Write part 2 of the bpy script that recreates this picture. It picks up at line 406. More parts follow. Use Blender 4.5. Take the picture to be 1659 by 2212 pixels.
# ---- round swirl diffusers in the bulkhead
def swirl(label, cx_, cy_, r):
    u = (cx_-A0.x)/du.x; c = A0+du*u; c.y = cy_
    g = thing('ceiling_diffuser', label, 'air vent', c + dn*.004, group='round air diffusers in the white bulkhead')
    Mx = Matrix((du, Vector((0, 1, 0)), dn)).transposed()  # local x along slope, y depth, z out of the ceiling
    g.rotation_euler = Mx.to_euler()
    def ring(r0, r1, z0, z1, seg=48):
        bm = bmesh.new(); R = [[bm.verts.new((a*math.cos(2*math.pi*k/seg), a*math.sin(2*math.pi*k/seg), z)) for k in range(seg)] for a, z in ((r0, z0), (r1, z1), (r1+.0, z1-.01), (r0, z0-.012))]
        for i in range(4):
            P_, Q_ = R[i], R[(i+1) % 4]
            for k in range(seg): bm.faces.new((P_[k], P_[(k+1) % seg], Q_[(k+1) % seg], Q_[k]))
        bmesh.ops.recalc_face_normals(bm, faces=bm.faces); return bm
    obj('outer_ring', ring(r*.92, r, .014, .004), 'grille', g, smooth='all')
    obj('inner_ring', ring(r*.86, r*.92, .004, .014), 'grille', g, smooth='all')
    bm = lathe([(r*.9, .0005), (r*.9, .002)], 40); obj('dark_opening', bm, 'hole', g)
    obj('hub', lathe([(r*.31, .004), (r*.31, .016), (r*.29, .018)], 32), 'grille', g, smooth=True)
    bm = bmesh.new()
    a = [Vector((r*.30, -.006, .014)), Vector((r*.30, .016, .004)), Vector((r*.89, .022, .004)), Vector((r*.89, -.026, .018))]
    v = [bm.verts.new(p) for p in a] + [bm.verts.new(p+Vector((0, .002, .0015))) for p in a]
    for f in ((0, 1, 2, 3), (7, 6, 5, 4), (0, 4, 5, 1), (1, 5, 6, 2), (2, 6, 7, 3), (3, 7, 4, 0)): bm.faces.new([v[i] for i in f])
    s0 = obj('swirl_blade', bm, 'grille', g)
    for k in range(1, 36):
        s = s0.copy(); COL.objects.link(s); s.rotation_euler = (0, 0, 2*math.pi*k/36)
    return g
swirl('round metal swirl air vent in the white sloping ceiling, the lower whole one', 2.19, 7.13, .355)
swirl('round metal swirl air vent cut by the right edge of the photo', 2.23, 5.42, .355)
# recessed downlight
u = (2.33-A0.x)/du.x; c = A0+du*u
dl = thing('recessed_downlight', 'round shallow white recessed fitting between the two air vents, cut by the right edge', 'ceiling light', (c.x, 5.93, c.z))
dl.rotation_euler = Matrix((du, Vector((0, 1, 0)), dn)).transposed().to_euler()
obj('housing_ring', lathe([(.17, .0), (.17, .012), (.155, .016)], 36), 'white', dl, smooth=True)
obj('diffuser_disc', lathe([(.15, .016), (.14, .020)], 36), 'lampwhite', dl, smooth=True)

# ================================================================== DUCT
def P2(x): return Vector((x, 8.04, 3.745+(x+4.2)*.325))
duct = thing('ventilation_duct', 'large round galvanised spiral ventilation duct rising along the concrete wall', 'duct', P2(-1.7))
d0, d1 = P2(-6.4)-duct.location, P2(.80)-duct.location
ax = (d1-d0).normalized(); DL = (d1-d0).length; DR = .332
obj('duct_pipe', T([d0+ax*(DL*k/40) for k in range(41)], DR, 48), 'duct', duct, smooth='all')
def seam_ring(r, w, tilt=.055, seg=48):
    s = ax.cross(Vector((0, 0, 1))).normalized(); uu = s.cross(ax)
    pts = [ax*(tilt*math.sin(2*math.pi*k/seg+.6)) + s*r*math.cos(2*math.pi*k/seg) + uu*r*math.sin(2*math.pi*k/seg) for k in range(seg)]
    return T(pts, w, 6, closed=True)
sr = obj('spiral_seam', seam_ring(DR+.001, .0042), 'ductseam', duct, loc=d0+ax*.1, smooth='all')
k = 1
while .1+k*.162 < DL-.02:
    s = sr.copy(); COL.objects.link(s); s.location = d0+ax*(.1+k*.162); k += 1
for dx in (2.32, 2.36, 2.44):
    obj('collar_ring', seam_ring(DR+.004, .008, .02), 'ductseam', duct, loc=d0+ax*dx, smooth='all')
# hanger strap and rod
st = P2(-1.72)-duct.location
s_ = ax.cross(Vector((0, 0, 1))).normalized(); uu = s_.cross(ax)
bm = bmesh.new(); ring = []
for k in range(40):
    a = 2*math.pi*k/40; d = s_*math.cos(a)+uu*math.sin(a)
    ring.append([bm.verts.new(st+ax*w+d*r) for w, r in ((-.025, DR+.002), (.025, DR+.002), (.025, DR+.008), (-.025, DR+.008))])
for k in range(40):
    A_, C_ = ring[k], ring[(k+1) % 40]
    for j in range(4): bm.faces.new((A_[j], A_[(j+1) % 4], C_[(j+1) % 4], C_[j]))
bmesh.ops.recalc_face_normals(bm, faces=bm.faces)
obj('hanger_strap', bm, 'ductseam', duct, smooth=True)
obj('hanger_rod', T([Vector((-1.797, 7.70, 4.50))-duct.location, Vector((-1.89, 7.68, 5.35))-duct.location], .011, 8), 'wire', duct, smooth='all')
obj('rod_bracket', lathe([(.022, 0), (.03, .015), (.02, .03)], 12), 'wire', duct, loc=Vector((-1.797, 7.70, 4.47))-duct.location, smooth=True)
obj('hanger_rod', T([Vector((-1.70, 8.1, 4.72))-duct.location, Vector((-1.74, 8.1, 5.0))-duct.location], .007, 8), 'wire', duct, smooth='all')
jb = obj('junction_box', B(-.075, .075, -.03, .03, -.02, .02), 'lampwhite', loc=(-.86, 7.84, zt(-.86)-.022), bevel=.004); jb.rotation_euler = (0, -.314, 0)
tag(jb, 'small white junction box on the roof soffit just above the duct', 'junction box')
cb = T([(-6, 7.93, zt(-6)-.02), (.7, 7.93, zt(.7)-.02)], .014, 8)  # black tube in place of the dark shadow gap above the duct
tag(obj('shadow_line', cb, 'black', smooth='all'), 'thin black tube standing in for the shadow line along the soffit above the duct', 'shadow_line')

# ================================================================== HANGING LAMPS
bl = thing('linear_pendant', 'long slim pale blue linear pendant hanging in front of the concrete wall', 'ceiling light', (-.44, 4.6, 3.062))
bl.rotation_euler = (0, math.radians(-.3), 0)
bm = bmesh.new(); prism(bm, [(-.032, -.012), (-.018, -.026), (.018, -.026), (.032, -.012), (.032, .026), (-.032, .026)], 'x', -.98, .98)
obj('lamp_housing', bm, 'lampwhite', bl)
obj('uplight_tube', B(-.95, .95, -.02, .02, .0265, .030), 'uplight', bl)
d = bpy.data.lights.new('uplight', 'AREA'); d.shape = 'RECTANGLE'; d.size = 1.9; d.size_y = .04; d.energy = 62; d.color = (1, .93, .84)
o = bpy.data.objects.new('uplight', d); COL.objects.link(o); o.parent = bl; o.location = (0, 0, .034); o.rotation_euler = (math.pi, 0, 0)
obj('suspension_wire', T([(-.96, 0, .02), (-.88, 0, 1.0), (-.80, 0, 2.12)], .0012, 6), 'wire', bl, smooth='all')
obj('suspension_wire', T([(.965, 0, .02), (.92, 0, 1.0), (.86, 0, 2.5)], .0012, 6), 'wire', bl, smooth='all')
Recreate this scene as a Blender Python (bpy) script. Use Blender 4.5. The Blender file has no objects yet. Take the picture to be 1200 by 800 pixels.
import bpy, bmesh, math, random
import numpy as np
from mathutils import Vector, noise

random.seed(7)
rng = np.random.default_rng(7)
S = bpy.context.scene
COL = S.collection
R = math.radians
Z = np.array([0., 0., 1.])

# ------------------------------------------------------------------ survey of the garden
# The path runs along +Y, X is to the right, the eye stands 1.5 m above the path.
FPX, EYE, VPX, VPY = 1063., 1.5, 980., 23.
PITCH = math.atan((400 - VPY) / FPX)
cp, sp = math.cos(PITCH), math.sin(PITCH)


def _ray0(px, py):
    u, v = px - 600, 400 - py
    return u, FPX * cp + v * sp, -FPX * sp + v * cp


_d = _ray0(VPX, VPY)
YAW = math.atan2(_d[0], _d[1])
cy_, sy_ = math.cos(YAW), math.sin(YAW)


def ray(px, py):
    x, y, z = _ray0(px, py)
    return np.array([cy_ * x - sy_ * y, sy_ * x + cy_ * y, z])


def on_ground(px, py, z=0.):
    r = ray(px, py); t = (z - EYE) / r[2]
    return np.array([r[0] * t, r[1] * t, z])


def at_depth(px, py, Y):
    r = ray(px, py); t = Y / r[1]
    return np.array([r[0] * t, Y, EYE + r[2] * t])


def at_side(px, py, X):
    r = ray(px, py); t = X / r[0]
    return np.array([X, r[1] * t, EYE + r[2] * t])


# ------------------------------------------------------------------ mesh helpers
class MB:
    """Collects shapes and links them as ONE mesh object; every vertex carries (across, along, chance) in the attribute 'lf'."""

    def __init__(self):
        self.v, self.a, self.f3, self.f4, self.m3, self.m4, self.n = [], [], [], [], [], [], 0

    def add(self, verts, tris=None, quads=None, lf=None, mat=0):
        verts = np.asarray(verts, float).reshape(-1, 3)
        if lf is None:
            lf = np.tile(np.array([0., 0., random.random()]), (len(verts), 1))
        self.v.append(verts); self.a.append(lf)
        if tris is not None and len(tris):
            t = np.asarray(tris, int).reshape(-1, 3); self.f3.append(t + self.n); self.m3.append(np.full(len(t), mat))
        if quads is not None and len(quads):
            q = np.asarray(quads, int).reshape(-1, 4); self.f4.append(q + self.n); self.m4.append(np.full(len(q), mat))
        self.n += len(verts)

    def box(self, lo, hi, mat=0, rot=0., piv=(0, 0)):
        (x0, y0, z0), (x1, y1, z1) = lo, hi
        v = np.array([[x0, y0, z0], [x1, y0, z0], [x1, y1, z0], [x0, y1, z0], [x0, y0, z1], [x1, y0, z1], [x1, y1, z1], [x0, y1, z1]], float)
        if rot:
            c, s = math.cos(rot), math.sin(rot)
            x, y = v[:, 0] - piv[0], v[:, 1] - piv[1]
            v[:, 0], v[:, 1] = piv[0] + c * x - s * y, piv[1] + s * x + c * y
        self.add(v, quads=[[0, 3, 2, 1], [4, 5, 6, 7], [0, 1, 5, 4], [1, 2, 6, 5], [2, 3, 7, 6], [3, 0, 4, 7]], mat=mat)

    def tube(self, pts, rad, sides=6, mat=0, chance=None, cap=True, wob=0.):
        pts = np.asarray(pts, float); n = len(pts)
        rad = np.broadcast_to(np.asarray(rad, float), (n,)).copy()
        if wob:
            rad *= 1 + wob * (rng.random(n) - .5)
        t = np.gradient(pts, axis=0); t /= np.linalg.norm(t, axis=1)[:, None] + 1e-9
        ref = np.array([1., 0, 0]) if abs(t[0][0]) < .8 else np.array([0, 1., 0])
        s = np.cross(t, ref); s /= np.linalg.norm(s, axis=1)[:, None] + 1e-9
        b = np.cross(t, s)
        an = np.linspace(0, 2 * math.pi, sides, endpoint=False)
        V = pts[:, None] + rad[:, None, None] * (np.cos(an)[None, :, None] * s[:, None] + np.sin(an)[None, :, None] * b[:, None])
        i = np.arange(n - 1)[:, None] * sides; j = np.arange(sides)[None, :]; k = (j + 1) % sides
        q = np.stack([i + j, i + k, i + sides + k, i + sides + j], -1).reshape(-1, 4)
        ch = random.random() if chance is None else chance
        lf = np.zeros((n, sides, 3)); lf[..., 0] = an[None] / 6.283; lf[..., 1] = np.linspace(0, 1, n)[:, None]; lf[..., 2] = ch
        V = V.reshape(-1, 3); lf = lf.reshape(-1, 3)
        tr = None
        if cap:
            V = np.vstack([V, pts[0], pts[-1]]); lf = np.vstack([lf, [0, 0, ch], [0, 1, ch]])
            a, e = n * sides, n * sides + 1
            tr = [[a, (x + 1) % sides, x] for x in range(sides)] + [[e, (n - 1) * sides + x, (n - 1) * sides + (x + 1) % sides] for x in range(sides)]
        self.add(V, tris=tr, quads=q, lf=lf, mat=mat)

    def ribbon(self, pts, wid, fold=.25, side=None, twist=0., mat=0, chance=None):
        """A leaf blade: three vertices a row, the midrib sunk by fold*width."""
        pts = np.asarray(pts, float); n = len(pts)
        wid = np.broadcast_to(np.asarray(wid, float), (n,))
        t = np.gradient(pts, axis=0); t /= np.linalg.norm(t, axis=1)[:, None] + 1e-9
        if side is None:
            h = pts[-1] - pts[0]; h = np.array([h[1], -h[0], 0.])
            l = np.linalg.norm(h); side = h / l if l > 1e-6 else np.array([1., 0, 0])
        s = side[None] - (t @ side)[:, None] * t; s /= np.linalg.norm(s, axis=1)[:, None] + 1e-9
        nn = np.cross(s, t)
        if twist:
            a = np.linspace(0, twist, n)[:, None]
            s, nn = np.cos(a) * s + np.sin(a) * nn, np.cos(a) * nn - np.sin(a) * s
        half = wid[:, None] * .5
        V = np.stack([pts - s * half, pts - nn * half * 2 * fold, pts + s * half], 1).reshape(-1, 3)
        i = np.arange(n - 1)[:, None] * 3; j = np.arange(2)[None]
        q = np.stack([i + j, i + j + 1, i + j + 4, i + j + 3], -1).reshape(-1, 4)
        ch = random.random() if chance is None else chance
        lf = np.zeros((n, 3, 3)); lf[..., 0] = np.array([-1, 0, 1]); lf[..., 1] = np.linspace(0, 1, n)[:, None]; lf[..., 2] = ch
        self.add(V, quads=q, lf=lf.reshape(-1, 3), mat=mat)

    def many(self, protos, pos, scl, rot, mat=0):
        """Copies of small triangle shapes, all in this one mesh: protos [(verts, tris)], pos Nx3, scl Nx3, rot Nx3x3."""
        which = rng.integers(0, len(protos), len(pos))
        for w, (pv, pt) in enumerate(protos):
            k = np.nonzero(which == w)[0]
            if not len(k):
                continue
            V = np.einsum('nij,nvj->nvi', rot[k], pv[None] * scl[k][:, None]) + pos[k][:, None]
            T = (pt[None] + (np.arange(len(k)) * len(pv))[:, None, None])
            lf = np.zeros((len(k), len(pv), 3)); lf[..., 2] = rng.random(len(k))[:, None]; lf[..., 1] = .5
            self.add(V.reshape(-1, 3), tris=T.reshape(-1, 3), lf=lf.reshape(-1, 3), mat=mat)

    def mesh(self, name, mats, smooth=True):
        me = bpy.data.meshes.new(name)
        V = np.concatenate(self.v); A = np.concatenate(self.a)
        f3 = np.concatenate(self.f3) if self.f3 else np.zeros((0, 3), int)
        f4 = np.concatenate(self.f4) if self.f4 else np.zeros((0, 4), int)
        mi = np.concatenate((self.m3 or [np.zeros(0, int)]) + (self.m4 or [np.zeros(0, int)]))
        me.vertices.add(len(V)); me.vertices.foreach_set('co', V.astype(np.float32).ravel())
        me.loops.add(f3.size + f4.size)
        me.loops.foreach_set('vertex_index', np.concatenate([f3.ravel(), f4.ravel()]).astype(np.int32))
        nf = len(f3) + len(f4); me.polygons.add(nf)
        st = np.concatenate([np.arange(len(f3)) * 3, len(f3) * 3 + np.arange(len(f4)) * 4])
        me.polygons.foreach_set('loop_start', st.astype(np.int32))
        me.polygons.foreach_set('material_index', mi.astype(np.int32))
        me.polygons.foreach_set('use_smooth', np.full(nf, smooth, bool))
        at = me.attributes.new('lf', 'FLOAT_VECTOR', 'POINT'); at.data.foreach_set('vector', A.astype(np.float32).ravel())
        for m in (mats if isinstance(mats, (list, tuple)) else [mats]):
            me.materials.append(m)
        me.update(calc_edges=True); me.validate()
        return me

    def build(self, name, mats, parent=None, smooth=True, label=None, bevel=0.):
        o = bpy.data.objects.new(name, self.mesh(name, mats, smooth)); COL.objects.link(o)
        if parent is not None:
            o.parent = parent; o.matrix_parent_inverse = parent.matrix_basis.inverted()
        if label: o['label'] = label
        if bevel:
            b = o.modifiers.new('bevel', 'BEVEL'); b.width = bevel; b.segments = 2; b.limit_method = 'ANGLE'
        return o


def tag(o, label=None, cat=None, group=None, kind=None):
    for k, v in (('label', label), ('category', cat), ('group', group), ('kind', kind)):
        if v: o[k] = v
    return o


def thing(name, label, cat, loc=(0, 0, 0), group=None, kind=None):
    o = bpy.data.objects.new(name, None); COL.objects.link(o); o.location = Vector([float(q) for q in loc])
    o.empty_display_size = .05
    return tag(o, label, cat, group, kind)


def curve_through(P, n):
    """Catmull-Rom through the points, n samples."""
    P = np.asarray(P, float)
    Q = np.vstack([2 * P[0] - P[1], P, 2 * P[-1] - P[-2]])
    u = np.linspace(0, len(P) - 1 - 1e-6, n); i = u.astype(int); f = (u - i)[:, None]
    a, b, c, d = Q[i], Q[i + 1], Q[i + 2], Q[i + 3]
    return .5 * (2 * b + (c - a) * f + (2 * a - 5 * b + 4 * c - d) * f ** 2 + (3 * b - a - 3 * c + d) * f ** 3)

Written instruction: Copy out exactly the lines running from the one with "Recreate this scene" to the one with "self.n += len(verts)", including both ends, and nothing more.

Final result:
Recreate this scene as a Blender Python (bpy) script. Use Blender 4.5. The Blender file has no objects yet. Take the picture to be 1200 by 800 pixels.
import bpy, bmesh, math, random
import numpy as np
from mathutils import Vector, noise

random.seed(7)
rng = np.random.default_rng(7)
S = bpy.context.scene
COL = S.collection
R = math.radians
Z = np.array([0., 0., 1.])

# ------------------------------------------------------------------ survey of the garden
# The path runs along +Y, X is to the right, the eye stands 1.5 m above the path.
FPX, EYE, VPX, VPY = 1063., 1.5, 980., 23.
PITCH = math.atan((400 - VPY) / FPX)
cp, sp = math.cos(PITCH), math.sin(PITCH)


def _ray0(px, py):
    u, v = px - 600, 400 - py
    return u, FPX * cp + v * sp, -FPX * sp + v * cp


_d = _ray0(VPX, VPY)
YAW = math.atan2(_d[0], _d[1])
cy_, sy_ = math.cos(YAW), math.sin(YAW)


def ray(px, py):
    x, y, z = _ray0(px, py)
    return np.array([cy_ * x - sy_ * y, sy_ * x + cy_ * y, z])


def on_ground(px, py, z=0.):
    r = ray(px, py); t = (z - EYE) / r[2]
    return np.array([r[0] * t, r[1] * t, z])


def at_depth(px, py, Y):
    r = ray(px, py); t = Y / r[1]
    return np.array([r[0] * t, Y, EYE + r[2] * t])


def at_side(px, py, X):
    r = ray(px, py); t = X / r[0]
    return np.array([X, r[1] * t, EYE + r[2] * t])


# ------------------------------------------------------------------ mesh helpers
class MB:
    """Collects shapes and links them as ONE mesh object; every vertex carries (across, along, chance) in the attribute 'lf'."""

    def __init__(self):
        self.v, self.a, self.f3, self.f4, self.m3, self.m4, self.n = [], [], [], [], [], [], 0

    def add(self, verts, tris=None, quads=None, lf=None, mat=0):
        verts = np.asarray(verts, float).reshape(-1, 3)
        if lf is None:
            lf = np.tile(np.array([0., 0., random.random()]), (len(verts), 1))
        self.v.append(verts); self.a.append(lf)
        if tris is not None and len(tris):
            t = np.asarray(tris, int).reshape(-1, 3); self.f3.append(t + self.n); self.m3.append(np.full(len(t), mat))
        if quads is not None and len(quads):
            q = np.asarray(quads, int).reshape(-1, 4); self.f4.append(q + self.n); self.m4.append(np.full(len(q), mat))
        self.n += len(verts)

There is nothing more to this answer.